- _EXERCISE OBJECTIVE_
Repeat exactly the stretch of lines from the line containing "Write part 5" through the line containing "m.build('horn',BELL,boat)", both included, and nothing else.

# # #

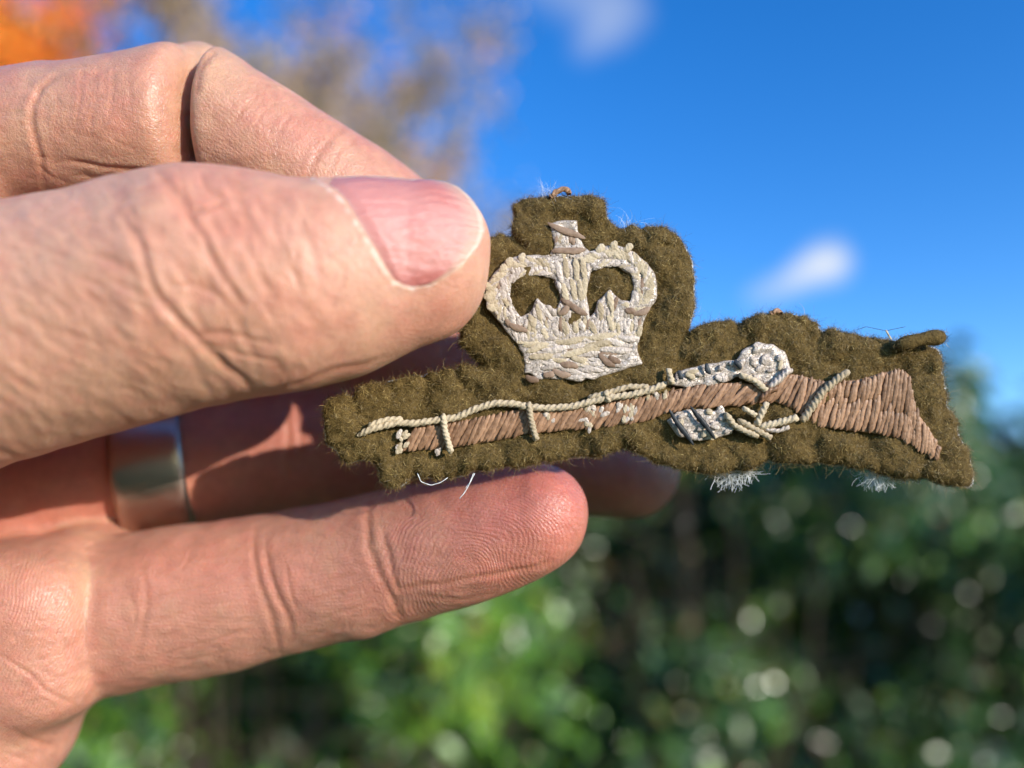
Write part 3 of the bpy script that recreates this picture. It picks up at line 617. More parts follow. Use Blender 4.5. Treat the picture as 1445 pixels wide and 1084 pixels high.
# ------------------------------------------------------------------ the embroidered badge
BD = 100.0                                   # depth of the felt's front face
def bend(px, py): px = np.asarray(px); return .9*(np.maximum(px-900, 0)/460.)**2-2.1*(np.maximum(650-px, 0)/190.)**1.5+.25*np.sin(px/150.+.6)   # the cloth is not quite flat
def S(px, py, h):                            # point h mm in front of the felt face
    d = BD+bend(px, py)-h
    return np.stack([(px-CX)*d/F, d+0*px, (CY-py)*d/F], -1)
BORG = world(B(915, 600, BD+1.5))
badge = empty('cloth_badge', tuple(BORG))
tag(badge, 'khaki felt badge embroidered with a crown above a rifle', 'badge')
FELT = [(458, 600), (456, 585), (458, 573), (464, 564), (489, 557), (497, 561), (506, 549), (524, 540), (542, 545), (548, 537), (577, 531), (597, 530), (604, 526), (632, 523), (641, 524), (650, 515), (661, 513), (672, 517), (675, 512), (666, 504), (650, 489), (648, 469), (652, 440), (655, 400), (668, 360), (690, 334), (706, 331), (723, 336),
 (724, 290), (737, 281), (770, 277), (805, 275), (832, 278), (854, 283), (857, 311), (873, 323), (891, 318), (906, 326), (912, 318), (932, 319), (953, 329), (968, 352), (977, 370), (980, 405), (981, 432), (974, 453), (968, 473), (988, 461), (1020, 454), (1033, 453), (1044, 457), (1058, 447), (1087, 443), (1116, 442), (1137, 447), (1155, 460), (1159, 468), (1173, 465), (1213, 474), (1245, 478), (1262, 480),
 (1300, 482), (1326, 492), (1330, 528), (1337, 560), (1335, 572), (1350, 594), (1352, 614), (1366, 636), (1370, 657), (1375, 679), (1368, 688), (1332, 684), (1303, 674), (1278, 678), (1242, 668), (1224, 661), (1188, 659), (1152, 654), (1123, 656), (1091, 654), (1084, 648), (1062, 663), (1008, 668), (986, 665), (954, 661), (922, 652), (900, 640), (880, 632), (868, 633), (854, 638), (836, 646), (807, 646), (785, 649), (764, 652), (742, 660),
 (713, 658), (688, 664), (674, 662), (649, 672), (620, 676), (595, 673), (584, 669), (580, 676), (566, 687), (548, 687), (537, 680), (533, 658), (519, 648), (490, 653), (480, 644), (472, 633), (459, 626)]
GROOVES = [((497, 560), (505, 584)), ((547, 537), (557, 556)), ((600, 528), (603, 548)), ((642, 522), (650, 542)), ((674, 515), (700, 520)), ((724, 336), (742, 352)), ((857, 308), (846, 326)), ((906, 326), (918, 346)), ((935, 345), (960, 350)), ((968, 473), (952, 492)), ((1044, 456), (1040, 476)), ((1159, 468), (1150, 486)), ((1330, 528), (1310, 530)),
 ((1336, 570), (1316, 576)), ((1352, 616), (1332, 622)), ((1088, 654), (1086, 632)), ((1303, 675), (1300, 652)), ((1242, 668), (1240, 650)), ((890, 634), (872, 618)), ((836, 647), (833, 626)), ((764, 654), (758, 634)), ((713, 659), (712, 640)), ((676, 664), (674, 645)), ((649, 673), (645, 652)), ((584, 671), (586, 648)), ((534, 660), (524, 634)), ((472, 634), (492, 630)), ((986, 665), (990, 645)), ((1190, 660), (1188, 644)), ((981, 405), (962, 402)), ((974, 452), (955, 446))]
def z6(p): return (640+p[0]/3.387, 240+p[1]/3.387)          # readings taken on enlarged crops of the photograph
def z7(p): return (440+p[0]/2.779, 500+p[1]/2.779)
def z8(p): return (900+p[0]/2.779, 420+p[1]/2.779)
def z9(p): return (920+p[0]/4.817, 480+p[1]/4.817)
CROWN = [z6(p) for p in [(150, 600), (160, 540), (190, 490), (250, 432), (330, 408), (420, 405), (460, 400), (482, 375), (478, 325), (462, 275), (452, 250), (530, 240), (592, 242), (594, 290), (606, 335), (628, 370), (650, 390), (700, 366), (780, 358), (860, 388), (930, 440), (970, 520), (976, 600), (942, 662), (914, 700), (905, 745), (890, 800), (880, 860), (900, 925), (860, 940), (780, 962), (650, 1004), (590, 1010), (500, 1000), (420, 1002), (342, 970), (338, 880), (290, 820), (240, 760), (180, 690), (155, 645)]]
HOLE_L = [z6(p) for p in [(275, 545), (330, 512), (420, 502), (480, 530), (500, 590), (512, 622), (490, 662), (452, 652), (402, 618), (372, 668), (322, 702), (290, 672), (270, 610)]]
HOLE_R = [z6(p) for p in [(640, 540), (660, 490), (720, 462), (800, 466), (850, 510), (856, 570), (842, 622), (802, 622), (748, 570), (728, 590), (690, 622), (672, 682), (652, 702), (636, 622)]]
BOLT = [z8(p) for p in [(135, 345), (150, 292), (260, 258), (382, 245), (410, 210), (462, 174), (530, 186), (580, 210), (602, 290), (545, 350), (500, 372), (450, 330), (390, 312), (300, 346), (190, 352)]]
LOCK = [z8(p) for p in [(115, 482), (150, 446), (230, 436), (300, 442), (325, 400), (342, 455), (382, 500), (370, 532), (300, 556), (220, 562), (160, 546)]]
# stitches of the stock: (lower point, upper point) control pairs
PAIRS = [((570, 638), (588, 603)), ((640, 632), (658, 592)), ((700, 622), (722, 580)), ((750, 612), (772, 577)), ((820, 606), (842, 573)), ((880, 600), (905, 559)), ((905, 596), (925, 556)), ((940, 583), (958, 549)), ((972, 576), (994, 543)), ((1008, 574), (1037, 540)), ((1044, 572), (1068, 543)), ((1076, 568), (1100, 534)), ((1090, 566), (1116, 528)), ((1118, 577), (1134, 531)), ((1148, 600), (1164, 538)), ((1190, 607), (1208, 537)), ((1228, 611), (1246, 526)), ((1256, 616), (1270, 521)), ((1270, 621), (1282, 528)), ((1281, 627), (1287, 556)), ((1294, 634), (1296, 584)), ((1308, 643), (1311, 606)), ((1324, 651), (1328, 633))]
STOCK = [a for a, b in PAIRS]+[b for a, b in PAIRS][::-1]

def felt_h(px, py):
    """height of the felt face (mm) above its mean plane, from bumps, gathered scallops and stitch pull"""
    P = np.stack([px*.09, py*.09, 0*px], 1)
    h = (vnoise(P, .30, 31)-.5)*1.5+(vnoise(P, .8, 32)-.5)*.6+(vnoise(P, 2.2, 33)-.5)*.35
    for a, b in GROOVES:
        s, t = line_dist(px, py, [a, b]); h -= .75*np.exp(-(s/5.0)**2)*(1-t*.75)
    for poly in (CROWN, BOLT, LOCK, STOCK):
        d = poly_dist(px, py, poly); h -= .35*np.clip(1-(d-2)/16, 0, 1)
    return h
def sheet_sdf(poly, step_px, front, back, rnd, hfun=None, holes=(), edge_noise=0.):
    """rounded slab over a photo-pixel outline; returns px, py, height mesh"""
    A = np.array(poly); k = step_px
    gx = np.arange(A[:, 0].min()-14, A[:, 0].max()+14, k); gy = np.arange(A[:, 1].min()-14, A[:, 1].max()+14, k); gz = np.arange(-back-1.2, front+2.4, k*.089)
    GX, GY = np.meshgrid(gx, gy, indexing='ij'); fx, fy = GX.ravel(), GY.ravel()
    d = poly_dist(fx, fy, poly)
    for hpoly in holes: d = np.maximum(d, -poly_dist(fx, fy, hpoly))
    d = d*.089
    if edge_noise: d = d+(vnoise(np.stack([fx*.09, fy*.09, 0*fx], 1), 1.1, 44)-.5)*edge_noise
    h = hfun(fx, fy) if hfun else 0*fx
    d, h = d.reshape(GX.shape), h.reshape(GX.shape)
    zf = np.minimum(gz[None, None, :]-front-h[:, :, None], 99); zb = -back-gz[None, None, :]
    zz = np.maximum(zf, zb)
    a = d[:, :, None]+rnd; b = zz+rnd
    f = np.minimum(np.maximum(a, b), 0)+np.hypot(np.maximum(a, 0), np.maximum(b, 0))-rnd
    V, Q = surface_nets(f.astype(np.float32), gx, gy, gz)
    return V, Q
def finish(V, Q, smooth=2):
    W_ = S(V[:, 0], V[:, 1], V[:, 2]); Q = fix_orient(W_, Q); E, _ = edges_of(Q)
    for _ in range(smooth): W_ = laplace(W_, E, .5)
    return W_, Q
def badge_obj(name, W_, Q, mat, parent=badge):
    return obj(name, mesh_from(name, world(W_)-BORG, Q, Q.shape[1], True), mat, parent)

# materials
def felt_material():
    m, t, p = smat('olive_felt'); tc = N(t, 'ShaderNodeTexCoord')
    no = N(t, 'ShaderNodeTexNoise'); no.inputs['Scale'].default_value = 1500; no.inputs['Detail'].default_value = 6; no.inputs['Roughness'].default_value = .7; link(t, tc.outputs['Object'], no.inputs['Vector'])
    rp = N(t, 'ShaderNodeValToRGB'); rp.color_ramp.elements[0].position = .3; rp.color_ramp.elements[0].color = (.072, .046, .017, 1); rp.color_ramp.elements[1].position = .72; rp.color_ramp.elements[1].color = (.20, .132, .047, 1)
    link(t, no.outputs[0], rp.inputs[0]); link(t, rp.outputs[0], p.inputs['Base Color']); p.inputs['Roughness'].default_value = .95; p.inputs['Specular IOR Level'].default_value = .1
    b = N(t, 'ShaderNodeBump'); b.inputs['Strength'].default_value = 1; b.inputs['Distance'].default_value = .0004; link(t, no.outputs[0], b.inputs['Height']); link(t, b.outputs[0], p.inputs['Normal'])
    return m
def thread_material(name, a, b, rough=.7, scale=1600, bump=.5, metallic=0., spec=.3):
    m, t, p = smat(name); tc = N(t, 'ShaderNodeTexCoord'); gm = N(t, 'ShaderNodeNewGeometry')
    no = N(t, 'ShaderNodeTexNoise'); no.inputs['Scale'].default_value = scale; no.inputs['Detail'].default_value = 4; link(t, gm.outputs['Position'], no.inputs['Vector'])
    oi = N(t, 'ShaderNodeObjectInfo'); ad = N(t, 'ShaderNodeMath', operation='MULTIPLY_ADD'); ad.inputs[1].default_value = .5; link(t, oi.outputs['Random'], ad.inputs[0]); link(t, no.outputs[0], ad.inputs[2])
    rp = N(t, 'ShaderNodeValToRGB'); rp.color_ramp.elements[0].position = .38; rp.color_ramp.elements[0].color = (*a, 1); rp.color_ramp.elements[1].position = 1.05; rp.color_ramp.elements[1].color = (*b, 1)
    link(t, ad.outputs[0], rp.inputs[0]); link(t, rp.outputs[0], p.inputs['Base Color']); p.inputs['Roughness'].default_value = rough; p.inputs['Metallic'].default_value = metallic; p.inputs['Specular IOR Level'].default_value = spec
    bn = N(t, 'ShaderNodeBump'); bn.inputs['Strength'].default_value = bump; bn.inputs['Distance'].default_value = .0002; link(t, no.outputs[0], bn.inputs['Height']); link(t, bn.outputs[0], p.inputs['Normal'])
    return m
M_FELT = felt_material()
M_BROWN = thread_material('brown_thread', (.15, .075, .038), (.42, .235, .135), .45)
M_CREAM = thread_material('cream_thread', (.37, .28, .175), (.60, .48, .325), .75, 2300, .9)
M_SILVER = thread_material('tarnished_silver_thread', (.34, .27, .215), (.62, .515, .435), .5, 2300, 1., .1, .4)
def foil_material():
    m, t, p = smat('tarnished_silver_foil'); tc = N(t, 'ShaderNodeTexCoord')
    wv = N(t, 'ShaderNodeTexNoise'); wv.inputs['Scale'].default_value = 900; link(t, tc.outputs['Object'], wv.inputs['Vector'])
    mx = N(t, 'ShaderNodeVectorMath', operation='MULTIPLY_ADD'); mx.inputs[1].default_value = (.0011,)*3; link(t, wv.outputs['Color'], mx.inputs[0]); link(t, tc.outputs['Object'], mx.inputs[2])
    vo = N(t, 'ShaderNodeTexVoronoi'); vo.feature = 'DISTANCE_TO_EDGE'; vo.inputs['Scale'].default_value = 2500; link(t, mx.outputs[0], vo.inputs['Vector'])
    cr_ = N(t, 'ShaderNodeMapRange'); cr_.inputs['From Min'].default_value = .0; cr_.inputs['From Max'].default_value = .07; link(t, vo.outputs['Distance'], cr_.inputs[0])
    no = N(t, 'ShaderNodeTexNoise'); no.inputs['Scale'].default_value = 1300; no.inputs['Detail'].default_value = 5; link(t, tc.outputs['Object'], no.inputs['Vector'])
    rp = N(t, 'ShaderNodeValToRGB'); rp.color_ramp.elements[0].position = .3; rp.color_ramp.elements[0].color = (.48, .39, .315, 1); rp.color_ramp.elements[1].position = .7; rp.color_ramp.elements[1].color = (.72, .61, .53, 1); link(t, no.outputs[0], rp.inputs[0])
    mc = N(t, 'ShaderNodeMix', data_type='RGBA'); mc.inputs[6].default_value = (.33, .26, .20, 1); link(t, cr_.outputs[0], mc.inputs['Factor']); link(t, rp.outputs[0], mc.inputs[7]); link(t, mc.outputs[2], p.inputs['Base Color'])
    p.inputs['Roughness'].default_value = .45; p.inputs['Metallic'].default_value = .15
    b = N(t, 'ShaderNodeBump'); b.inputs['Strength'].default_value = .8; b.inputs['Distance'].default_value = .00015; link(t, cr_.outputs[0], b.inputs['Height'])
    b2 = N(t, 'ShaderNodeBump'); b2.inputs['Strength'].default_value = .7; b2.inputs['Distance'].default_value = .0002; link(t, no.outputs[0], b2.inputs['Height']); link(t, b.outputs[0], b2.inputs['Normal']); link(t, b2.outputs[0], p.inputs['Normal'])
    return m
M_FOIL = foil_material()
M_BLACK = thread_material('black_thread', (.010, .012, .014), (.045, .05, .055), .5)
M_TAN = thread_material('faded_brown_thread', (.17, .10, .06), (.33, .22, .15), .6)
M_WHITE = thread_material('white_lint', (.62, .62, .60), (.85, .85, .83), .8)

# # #

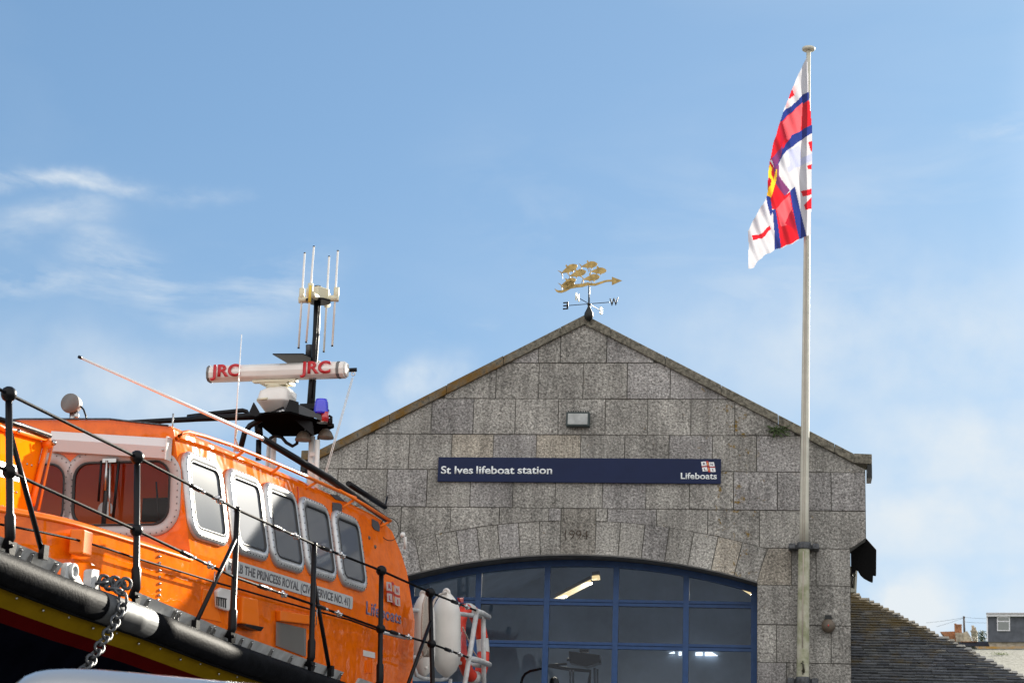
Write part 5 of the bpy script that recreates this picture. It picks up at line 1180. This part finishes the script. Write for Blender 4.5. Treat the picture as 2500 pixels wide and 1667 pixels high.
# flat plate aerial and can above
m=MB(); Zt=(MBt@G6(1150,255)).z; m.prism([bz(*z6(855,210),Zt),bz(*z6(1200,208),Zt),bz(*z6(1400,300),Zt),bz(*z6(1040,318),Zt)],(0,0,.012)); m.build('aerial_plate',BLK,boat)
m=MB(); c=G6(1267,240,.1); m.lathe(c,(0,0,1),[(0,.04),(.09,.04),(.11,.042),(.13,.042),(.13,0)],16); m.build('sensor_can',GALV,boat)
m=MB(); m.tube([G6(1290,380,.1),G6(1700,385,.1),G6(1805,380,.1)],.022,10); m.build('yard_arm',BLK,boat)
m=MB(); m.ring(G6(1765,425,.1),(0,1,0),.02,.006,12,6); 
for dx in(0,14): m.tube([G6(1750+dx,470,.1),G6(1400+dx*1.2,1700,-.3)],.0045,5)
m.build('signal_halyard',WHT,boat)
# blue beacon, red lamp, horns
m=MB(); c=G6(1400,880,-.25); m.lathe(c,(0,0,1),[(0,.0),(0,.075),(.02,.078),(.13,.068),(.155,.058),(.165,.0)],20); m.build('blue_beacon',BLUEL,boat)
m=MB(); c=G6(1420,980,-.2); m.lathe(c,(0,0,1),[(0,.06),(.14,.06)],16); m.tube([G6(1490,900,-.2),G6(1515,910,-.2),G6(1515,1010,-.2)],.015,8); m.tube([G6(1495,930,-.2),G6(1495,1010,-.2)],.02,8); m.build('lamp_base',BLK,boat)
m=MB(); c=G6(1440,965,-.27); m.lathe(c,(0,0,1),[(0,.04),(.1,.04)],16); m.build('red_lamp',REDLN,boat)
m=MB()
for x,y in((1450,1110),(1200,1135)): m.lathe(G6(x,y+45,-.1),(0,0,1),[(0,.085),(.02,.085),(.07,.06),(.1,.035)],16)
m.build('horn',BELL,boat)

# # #

- _EXPECTED ANSWER_
Write part 5 of the bpy script that recreates this picture. It picks up at line 1180. This part finishes the script. Write for Blender 4.5. Treat the picture as 2500 pixels wide and 1667 pixels high.
# flat plate aerial and can above
m=MB(); Zt=(MBt@G6(1150,255)).z; m.prism([bz(*z6(855,210),Zt),bz(*z6(1200,208),Zt),bz(*z6(1400,300),Zt),bz(*z6(1040,318),Zt)],(0,0,.012)); m.build('aerial_plate',BLK,boat)
m=MB(); c=G6(1267,240,.1); m.lathe(c,(0,0,1),[(0,.04),(.09,.04),(.11,.042),(.13,.042),(.13,0)],16); m.build('sensor_can',GALV,boat)
m=MB(); m.tube([G6(1290,380,.1),G6(1700,385,.1),G6(1805,380,.1)],.022,10); m.build('yard_arm',BLK,boat)
m=MB(); m.ring(G6(1765,425,.1),(0,1,0),.02,.006,12,6); 
for dx in(0,14): m.tube([G6(1750+dx,470,.1),G6(1400+dx*1.2,1700,-.3)],.0045,5)
m.build('signal_halyard',WHT,boat)
# blue beacon, red lamp, horns
m=MB(); c=G6(1400,880,-.25); m.lathe(c,(0,0,1),[(0,.0),(0,.075),(.02,.078),(.13,.068),(.155,.058),(.165,.0)],20); m.build('blue_beacon',BLUEL,boat)
m=MB(); c=G6(1420,980,-.2); m.lathe(c,(0,0,1),[(0,.06),(.14,.06)],16); m.tube([G6(1490,900,-.2),G6(1515,910,-.2),G6(1515,1010,-.2)],.015,8); m.tube([G6(1495,930,-.2),G6(1495,1010,-.2)],.02,8); m.build('lamp_base',BLK,boat)
m=MB(); c=G6(1440,965,-.27); m.lathe(c,(0,0,1),[(0,.04),(.1,.04)],16); m.build('red_lamp',REDLN,boat)
m=MB()
for x,y in((1450,1110),(1200,1135)): m.lathe(G6(x,y+45,-.1),(0,0,1),[(0,.085),(.02,.085),(.07,.06),(.1,.035)],16)
m.build('horn',BELL,boat)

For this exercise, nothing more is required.